La Confédération attribue un forfait financier unique de 6’000 francs aux cantons pour chaque requérant débouté et au bénéfice de l’aide d’urgence.

Les autorités grisonnes avaient déjà recouru à cette solution transitoire en 2006.

En septembre 2006 plus de deux tiers des Suisses ont approuvé en votation la nouvelle loi sur l’asile et la loi révisée sur le séjour des étrangers, qui autorise le renvoi dans les 48 heures de tout demandeur dénué de papiers d’identité en règle et qui ne peut donner de motifs valables pour son séjour.

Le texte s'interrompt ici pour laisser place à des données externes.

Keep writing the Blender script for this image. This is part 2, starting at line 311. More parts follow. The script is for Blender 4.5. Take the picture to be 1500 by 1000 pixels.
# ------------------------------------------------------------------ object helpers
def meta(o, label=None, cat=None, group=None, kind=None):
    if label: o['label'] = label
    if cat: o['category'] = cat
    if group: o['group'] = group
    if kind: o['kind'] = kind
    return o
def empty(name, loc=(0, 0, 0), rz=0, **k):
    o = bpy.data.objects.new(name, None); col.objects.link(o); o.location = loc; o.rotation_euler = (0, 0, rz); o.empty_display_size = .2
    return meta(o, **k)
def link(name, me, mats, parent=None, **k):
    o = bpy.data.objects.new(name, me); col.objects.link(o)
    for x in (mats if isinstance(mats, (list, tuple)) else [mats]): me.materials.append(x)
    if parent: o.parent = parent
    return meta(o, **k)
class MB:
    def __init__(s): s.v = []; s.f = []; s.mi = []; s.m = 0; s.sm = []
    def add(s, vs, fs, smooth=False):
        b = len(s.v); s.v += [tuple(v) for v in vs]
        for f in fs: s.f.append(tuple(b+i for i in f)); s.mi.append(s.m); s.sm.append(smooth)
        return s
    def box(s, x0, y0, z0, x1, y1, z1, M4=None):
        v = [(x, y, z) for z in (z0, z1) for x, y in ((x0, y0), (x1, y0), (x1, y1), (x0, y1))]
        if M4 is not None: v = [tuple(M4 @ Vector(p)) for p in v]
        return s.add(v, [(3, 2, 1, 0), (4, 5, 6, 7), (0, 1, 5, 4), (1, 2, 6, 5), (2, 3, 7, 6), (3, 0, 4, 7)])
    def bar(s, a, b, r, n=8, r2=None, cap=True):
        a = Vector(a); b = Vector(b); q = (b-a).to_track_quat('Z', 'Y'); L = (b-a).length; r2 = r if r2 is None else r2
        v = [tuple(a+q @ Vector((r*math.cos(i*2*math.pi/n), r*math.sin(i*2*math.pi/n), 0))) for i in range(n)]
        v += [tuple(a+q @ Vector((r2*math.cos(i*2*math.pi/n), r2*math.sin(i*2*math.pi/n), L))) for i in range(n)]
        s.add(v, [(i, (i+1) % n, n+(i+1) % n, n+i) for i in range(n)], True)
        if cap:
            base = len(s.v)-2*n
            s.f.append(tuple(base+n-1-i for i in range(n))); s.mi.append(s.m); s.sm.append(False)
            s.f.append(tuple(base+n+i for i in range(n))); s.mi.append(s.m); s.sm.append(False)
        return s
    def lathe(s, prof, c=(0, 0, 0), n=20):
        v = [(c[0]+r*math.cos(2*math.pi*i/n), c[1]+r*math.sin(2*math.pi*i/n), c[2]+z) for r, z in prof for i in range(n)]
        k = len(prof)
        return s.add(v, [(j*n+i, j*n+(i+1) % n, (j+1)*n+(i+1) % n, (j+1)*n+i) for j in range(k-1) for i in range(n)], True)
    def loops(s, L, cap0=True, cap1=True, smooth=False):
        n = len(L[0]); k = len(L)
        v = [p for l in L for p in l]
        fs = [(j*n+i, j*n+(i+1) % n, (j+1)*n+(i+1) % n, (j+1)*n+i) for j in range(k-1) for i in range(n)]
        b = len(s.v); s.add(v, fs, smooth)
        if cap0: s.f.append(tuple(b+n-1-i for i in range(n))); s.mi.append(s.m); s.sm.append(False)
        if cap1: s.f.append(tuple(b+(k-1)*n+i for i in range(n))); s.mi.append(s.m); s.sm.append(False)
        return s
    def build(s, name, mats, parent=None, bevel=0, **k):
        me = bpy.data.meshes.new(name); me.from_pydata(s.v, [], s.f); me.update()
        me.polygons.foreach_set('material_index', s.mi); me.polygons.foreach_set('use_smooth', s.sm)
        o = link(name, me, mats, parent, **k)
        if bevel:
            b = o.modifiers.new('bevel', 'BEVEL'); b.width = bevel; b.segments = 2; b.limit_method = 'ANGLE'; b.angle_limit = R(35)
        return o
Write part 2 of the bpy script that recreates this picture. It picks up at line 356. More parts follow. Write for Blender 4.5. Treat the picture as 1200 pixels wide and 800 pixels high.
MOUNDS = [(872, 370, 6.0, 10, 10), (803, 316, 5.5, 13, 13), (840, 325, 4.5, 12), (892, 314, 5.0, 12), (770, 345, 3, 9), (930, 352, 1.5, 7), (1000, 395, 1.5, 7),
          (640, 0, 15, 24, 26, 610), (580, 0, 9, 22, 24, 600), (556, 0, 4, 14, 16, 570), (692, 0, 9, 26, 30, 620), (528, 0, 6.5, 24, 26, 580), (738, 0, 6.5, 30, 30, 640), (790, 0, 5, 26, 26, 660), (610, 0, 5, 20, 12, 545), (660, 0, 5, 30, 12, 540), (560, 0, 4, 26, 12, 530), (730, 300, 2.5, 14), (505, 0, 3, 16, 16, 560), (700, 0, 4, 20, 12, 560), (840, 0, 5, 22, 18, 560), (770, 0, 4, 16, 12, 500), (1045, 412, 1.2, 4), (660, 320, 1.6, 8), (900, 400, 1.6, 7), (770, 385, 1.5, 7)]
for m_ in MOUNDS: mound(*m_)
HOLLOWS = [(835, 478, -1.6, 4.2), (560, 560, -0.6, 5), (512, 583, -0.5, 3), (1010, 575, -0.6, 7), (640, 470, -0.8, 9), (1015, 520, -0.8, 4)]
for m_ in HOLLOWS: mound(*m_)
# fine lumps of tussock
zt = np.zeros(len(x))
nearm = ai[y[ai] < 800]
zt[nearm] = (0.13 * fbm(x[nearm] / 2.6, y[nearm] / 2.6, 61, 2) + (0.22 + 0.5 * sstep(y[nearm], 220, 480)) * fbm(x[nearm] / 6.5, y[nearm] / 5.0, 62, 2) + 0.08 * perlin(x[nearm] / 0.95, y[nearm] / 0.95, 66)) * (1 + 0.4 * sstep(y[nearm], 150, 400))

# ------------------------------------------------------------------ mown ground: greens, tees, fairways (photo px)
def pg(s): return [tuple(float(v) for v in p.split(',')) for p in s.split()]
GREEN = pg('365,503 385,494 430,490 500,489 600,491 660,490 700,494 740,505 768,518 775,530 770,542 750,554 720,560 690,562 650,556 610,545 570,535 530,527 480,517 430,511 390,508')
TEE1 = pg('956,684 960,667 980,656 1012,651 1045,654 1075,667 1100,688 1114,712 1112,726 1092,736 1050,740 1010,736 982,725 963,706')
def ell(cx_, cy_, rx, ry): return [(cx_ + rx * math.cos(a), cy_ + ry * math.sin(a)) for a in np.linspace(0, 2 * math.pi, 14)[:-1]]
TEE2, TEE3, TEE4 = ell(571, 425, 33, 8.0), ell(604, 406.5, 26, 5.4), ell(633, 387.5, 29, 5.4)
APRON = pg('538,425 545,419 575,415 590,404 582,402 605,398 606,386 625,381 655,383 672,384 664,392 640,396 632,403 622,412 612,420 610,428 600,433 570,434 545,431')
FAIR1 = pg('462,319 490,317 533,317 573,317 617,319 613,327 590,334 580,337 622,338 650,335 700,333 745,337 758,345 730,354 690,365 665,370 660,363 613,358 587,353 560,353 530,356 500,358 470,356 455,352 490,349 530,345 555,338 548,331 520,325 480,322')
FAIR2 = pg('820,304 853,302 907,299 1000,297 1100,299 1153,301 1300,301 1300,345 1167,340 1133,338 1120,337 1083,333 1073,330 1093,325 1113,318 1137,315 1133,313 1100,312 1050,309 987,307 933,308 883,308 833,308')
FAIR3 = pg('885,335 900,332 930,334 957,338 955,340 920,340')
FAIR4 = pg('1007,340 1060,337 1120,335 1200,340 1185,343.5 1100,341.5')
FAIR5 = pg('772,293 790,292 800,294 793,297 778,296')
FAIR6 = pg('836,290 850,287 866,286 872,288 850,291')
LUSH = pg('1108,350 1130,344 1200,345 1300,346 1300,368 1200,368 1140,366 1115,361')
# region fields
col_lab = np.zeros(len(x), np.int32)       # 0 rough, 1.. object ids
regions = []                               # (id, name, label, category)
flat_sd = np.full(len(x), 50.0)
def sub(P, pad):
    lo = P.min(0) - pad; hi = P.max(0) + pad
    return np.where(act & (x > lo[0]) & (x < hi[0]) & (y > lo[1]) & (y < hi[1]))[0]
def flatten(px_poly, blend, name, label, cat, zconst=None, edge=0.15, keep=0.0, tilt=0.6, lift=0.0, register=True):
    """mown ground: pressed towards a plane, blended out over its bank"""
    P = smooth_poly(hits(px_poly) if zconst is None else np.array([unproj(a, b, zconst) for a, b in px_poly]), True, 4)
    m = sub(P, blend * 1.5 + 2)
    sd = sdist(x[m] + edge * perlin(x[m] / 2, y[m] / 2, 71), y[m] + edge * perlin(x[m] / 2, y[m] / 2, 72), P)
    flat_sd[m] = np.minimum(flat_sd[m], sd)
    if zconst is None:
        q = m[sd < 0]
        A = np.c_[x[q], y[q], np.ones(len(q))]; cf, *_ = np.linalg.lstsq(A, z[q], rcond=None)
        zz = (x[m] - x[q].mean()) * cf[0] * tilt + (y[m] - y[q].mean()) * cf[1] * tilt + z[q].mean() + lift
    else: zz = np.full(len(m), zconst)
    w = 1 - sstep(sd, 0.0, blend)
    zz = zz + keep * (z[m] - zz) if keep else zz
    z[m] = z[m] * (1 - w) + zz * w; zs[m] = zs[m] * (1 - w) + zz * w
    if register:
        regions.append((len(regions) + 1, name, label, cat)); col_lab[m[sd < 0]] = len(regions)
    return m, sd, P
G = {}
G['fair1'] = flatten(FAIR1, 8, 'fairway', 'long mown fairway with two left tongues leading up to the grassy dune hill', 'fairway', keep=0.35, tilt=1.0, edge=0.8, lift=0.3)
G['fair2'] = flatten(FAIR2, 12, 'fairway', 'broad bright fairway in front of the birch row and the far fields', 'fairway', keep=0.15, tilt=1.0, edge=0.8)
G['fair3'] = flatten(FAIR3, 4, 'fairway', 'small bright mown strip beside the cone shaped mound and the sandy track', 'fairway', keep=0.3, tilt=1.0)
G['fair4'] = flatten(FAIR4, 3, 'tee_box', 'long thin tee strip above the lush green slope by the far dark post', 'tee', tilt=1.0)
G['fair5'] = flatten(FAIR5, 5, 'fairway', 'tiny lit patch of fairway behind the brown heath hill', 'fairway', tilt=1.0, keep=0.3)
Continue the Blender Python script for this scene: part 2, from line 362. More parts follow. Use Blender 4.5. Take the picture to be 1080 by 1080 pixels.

La Suisse a signé des accords de réadmission avec une quarantaine d’Etats. Mais parmi les pays d’origine des migrants, certains invoquent des problèmes et refusent d’accueillir leurs ressortissants.

Actuellement, la capacité des cantons est de 10’000 places. Il en faudrait 12 à 13’000 pour répondre aux besoins croissants. La Thurgovie, Saint-Gall, Lucerne et Berne sont les cantons qui redoutent le plus de ne pas pouvoir faire face à la hausse des demandes.

Trois unités d’urgence ont été ouvertes à Chiasso, Bâle et Kreuzlingen, et comprennent en tout quelques centaines de lits. En cas d’afflux massif, le ministère de la Défense pourrait mettre trois bâtiments supplémentaires à disposition de la Confédération.

Sur les 10’390 demandes présentées en Suisse en 2007, 1561 ont été acceptées.

Un migrant expatrié permet généralement de faire vivre plusieurs membres de sa famille dans son pays d’origine.